‘Hooked’ by Nir Eyal and Ryan Hoover - Book Review
‘Hooked’ by Nir Eyal and Ryan Hoover - Book Review
M. Çınar Büyükakça
M. Çınar Büyükakça Peaka / Great Thinker

‘Hooked’ by Nir Eyal and Ryan Hoover

Added someone as a friend. Liked a photo. Commented on another one. Retweeted a video. Exchanged emojis with. Swiped left.

These are some of the actions millions of people carry out a total of billions of times on their mobile phones. They are also the basis on which some of the biggest brands in the world thrive. Facebook, Instagram, Twitter, Snapchat, Tinder, Linkedin and the like all became what they are thanks to techniques employed that make users come back to their products multiple times a day. These platforms get their users ‘hooked’ and by doing so, increase the lifetime customer value, achieve higher growth rates, make it more difficult for their customers to shift to other brands and erect an entry barrier for the new players in the market.

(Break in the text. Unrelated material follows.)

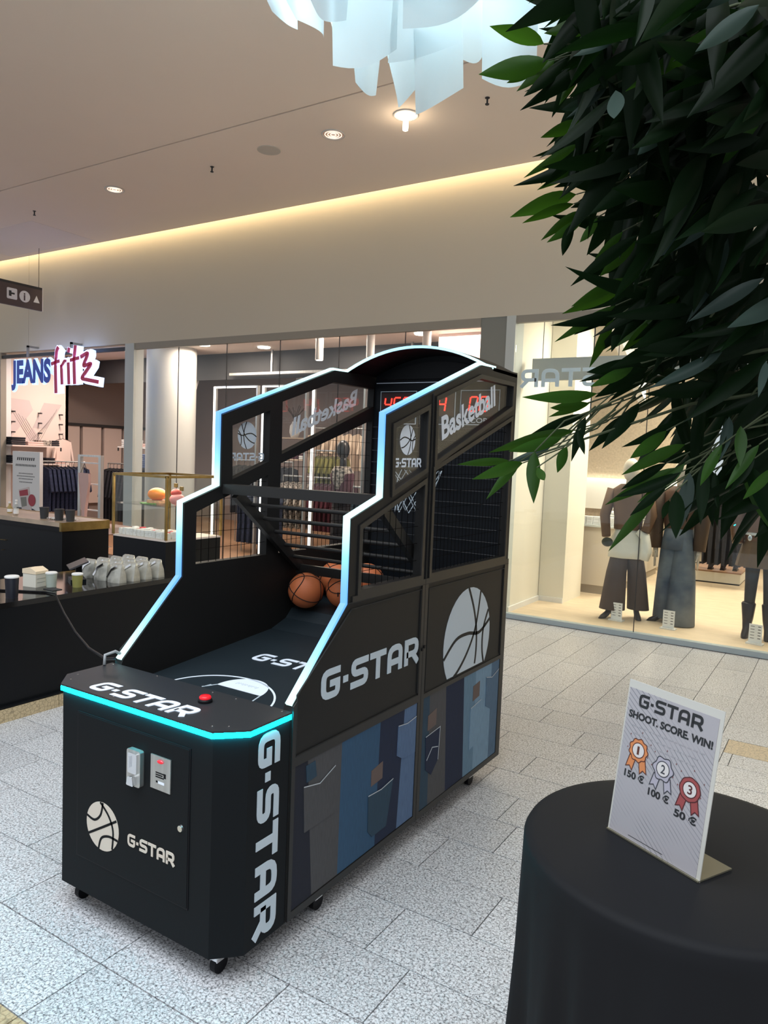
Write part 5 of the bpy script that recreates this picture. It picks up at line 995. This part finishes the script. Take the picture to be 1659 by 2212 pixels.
heel(m1, -.13, -.07, -.5); heel(m1, .12, .10, .5)
m2 = thing('mannequin', 'mannequin in quilted brown top and very wide faded blue jeans, middle of the window', 'mannequin', (-1.47, 8.20, .028), 'boutique mannequins')
B().loft([(-.085, .04, .04, .13, .14), (-.08, .03, .4, .12, .125), (-.07, .01, .75, .105, .11), (-.05, 0, .98, .09, .10)], 24, pl_).build('jean_leg', m_jean, m2, smooth=True)
B().loft([(.085, -.10, .01, .15, .15), (.08, -.06, .4, .13, .13), (.07, -.02, .75, .105, .11), (.05, 0, .98, .09, .10)], 24, pl_).build('jean_leg', m_jean, m2, smooth=True)
B().loft([(0, 0, .78, .17, .135), (0, 0, .9, .155, .125), (0, 0, 1.03, .135, .11)], 24).build('jean_waist', m_jean, m2, smooth=True)
B().loft([(0, 0, 1.0, .145, .115), (0, 0, 1.05, .155, .12), (0, 0, 1.2, .16, .12), (0, 0, 1.38, .18, .11), (0, 0, 1.44, .1, .08)], 20).build('quilted_top', m_quilt, m2, smooth=True)
for s_ in (-1, 1):
    B().path([(s_*.19, 0, 1.38), (s_*.23, -.01, 1.1), (s_*.215, -.03, .78)], [.07, .075, .062], 12).build('quilted_sleeve', mat('quilt_dark', (.075, .045, .03), .6, bump=1, scale=16), m2, smooth=True)
    hb_ = B().path([(s_*.215, -.03, .80), (s_*.215, -.04, .68)], [.024, .03], 10)
    for k in range(4): hb_.path([(s_*.215, -.065+.017*k, .69), (s_*.213, -.068+.018*k, .60-.012*abs(k-1.5))], [.009, .006], 6)
    hb_.path([(s_*.215, -.06, .74), (s_*.20, -.085, .67)], [.01, .007], 6).build('hand', m_skin, m2, smooth=True)
heads(m2, m_skin, 1.46); heel(m2, -.12, -.05, -1.2)
m3 = thing('mannequin', 'mannequin in brown leather jacket, pleated mini skirt and black boots at the right edge', 'mannequin', (-.655, 8.02, .028), 'boutique mannequins')
for s_ in (-1, 1):
    B().loft([(s_*.085, 0, .30, .046, .05), (s_*.083, 0, .42, .052, .055), (s_*.08, 0, .55, .058, .06), (s_*.075, 0, .82, .075, .08)], 16).build('leg', m_tight, m3, smooth=True)
    B().loft([(s_*.10, -.05, .0, .034, .09), (s_*.10, -.045, .03, .036, .085), (s_*.095, .0, .08, .036, .045), (s_*.09, .01, .18, .050, .052), (s_*.09, .0, .33, .066, .07), (s_*.09, .0, .345, .055, .06)], 16).tube((s_*.10, .04, 0), (s_*.097, .03, .07), .012, 8, .022).build('boot', m_boot, m3, smooth=True)
    B().path([(s_*.19, 0, 1.38), (s_*.25, -.01, 1.15), (s_*.22, -.05, .92)], [.065, .07, .055], 12).build('jacket_sleeve', m_lea, m3, smooth=True)
B().loft([(0, 0, .70, .235, .17), (0, 0, .80, .215, .16), (0, 0, .90, .19, .145), (0, 0, .96, .165, .13)], 72, lambda t, k: 1+.035*(1-k*.7)*(abs(((t*12/PI) % 2)-1)-.5)).build('pleated_skirt', m_skirt, m3)
B().loft([(0, 0, .955, .175, .14), (0, 0, 1.01, .172, .135)], 24).build('belt', m_lea, m3, smooth='auto'); B().sphere((-.11, -.125, .985), .02, .008, .03).build('buckle', m_chrome, m3, smooth=True)
B().loft([(0, 0, 1.01, .178, .138), (0, 0, 1.05, .165, .125)], 24).build('shirt_hem', m_cwhite, m3, smooth=True)
B().loft([(0, 0, 1.04, .19, .145), (0, 0, 1.10, .18, .135), (0, 0, 1.25, .195, .14), (0, 0, 1.38, .20, .12), (0, 0, 1.44, .11, .09)], 24, lambda t, k: 1+.02*math.sin(13*t+9*k)).build('leather_jacket', m_lea, m3, smooth=True)
B().prism([(-.09, 1.40), (.09, 1.40), (.0, 1.12)], lambda a, b, w: (a, -.135-w, b), 0, .012).build('grey_undershirt', mat('grey_knit', (.36, .34, .32), .8), m3); heads(m3, m_skin, 1.46)
for i, (x, y, lab) in enumerate([(-1.97, 7.86, 'white price card at the feet of the brown-trousered mannequin'), (-1.44, 7.82, 'white price card at the feet of the wide-jeans mannequin'), (-.64, 7.72, 'white price card in front of the black boots')]):
    o = thing('price_card', lab, 'price card', (x, y, .028), 'price cards in the boutique window', rz=-.12); B().box(-.075, .075, -.04, .04, 0, .012).build('card_base', m_cwhite, o); B().box(-.058, .058, -.006, 0, .012, .19).build('card', mat('card_white', (.85, .85, .84), .5), o)
    b_ = B()
    for k in range(5): b_.box(-.045, -.01, -.0065, -.006, .165-.028*k, .170-.028*k).box(.02, .045, -.0065, -.006, .165-.028*k, .172-.028*k)
    b_.build('card_print', m_dark, o)
m4 = thing('mannequin', 'black mannequin in a patterned cream blouse behind the jeans shop glass', 'mannequin', (-5.85, 8.25, .012))
B().sphere((0, 0, 1.72), .085, .105, .13).lathe([(.05, -.02), (.048, .12)], 14, (0, .01, 1.50)).build('head', m_bskin, m4, smooth=True)
B().loft([(0, 0, 1.0, .15, .12), (0, 0, 1.2, .16, .12), (0, 0, 1.38, .19, .115), (0, 0, 1.47, .10, .08)], 20).build('dark_dress', m_wine, m4, smooth=True); B().loft([(0, 0, .06, .17, .14), (0, 0, .5, .15, .12), (0, 0, 1.0, .14, .11)], 20).build('dark_skirt', m_navyb, m4, smooth=True)
B().loft([(0, -.02, 1.18, .06, .115), (0, -.01, 1.30, .14, .125), (0, 0, 1.42, .17, .12), (0, 0, 1.49, .11, .09)], 20, lambda t, k: 1+.05*math.sin(9*t+5*k)).build('patterned_blouse', m_print, m4, smooth=True); B().loft([(0, 0, 0, .16, .14), (0, 0, .06, .16, .14)], 20).build('stand', m_dark, m4)

# ================================================================== BOUTIQUE CONTENTS
ct_ = thing('cash_desk', 'long cream cash desk with recessed plinth inside the boutique', 'desk', (-2.75, 9.3, .028))
B().box(-.30, .36, 0, 2.6, .11, .85).build('desk_body', mat('desk_cream', (.62, .55, .45), .6), ct_); B().box(-.30, .36, -.02, 2.6, .85, .875).build('desk_top', mat('desk_top', (.62, .66, .66), .25), ct_); B().box(-.28, .33, .03, 2.55, 0, .11).build('desk_plinth', mat('desk_plinth', (.40, .35, .28), .6), ct_)
for i in range(7):
    o = B().box(-.04, .04, -.05, .05, 0, .10).box(-.03, .03, -.051, -.05, .03, .07).build('gift_box', m_cwhite, bevel=.004); o.location = (-2.93+.083*i, 9.42+.01*(i % 2), .903); tag(o, ORD[i]+' small white printed box from the left on the cash desk', 'box', 'gift boxes on the cash desk')
bg_ = thing('paper_carrier', 'dark grey paper carrier bag standing on the cash desk', 'bag', (-2.42+.0, 9.60, .903)); B().loft([(0, 0, 0, .075, .04), (0, 0, .2, .08, .035)], 4).build('bag_body', mat('bag_grey', (.10, .09, .09), .6), bg_); B().path([(-.04, -.02, .2), (-.03, -.02, .25), (.03, -.02, .25), (.04, -.02, .2)], .004, 5).build('bag_handle', m_dark, bg_)
for k in range(3): fold(-2.58+.03*k, 10.2+.42*k, .903, .36, .34, 4-k % 2, [m_cwhite, m_grey, m_cwhite][k], ['white folded shirts on the cash desk behind the mannequins', 'grey folded shirts farther along the cash desk', 'white folded shirts at the far end of the cash desk'][k])
gb = thing('hanging_bar_sign', 'long grey bar sign hanging on wires behind the boutique glass', 'sign', (-1.85, 7.62, 2.53)); B().box(-1.10, 1.3, -.03, .03, 0, .23).build('sign_bar', mat('bar_grey', (.42, .43, .41), .6), gb)
for x_ in (-1.0, -.2, .7): B().tube((x_, 0, .23), (x_, 0, .89), .004, 5).build('wire', m_dark, gb)
wl = thing('lettering_reflection', 'mirrored white reflection of a sign, built as letters at the boutique glass beside the tree', 'lettering', (-2.96, 7.318, 2.43)); gstar((0, 0, 0), (1, 0, 0), (0, 0, 1), 1.14, .185, m_bright, wl, mirror=True, n=(0, -1, 0), st=.2)  # a sign's reflection in the glass, modelled as solid white letters
hang('red_dress', m_wine, 4, (-.95, 13.4, 1.62), (-.55, 13.4, 1.62), .5, .40, .85, 'wine red dress on the boutique rail beyond the mannequins', 'garment', 'wine dresses in the boutique', raillab='boutique clothes rail with wine red dresses')
hang('rose_blouse', m_pink, 5, (-1.4, 12.6, 1.68), (-1.0, 12.6, 1.68), .5, .40, .62, 'rose blouse on the boutique rail beside the wine dresses', 'garment', 'rose blouses in the boutique', raillab='boutique clothes rail with rose blouses')
hang('black_trousers', m_navyb, 8, (-1.75, 11.2, 1.30), (-1.1, 11.2, 1.30), .6, .38, .95, 'black trousers on the boutique rail behind the wide-jeans mannequin', 'garment', 'black trousers in the boutique', sleeves=False, raillab='boutique clothes rail with black trousers')
hang('patterned_dress', m_print, 5, (-.3, 11.5, 1.75), (.2, 11.5, 1.75), .5, .42, .9, 'patterned dress on the boutique rail behind the leather jacket', 'garment', 'patterned dresses in the boutique', raillab='boutique clothes rail with patterned dresses')
pf2 = thing('display_plinth', 'low wooden display plinth along the boutique aisle', 'plinth', (-1.5, 11.5, .028)); B().box(-.35, .3, 0, 4.0, .02, .16).build('plinth_body', m_bq_wall, pf2); B().box(-.36, .31, -.01, 4.0, .16, .18).build('plinth_top', m_wood, pf2); B().box(-.34, .29, .01, 3.9, 0, .02).build('plinth_base', m_dark, pf2)
for i in range(3):
    o = B().path([(0, 0, .28), (.02, -.05, .13), (0, -.12, .015)], [.05, .045, .03], 10).box(-.03, .03, -.14, .06, 0, .02).build('ankle_boot', m_boot, smooth='auto'); o.location = (-1.62+.16*i, 11.72+.05*i, .208); tag(o, ORD[i]+' black ankle boot from the left on the low wooden plinth', 'boot', 'boots on the boutique plinth')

The Hooked Model in practice

In order to shed light on how some products manage to gain a cult-like following while some don’t, Nir Eyal and Ryan Hoover dive deep into the mechanics of habit formation in their book Hooked. The authors introduce the Hook Model, which consists of four steps: Trigger, action, variable reward and investment.

  • Triggers are both internal and external and they refer to the things that cause the itch pushing us to use a product over and over.

  • Action is the actual behavior itself, which is done in anticipation of a reward. The easier and more fun the action, the higher the likelihood that the user will want to repeat it.

  • Variable reward is the unpredictability associated with the usage action and this turns every interaction with the product into a new adventure.

  • Investment involves the user giving the product a bigger place in her life. By bringing in more people, sharing more data with the platform or spending more money to upgrade to a more premium service, she makes it more likely that she will come back and go through the four steps of the Hook Model another time. The fact that we value more the products in which we invested significant time and effort is just one of the tricks our brain plays on us.

The creepy background to the model and ethical concerns

However, those tricks seem to be an integral part of marketing, customer acquisition and retention efforts these days. As Eyal and Hoover take us through the stages of the Hook Model and explain the reasoning behind each step, a chilling feeling sets in. Getting people addicted to something always involves taking advantage of particular weaknesses or cognitive biases we as human beings are particularly vulnerable to. Your favorite coffeehouse, for example, is taking advantage of one such bias (called “The Endowed Progress Effect”) when they gift you a punch card with two holes already punched, with the promise of a free cup of coffee when you get to ten punched holes. They could just as well give you a card with eight unpunched slots but the tactic with two pre-punched holes achieved a completion rate 82 percent higher than the other, as Eyal and Hoover quote from an experiment.

The possibility that corporate giants might have figured out all our cognitive biases and have us all wrapped around their fingers is a disturbing one. Ethical conduct on the part of companies is what can shield customers from the harm they are not even aware of. Hooked dedicates considerable space to a precautionary discussion of the role ethics should play in habit formation. Where does marketing end and manipulation start? Does the goal of creating an addictive product justify anything and everything?

Eyal and Hoover bring to the fore two questions for product designers to use as a yardstick in deciding whether they crossed the red line in habit formation: “Would I use this product myself?” and “Does this product improve the user’s life?” Products for which both answers are “yes” are the ones you can get behind. On the other hand, pushing a product that wouldn’t improve the user’s life and you wouldn’t use yourself could simply be deemed exploitation. As legislation catches up with times, one can expect that this sort of exploitation of people’s cognitive weaknesses for material gain will have legal implications, too.

Final thoughts

Hooked reveals the magic touch that turns brands into integral parts of our daily lives. It is also a guide for product designers and growth marketers, full of hints on little adjustments you can implement in your funnel and make a big impact on customer usage rates. The questions under the ‘Do This Now’ section at the end of each chapter provide a good way of self-reflection and honest assessment of your product. If you think your product is underachieving, Hooked might be a good starting point to chart a new route.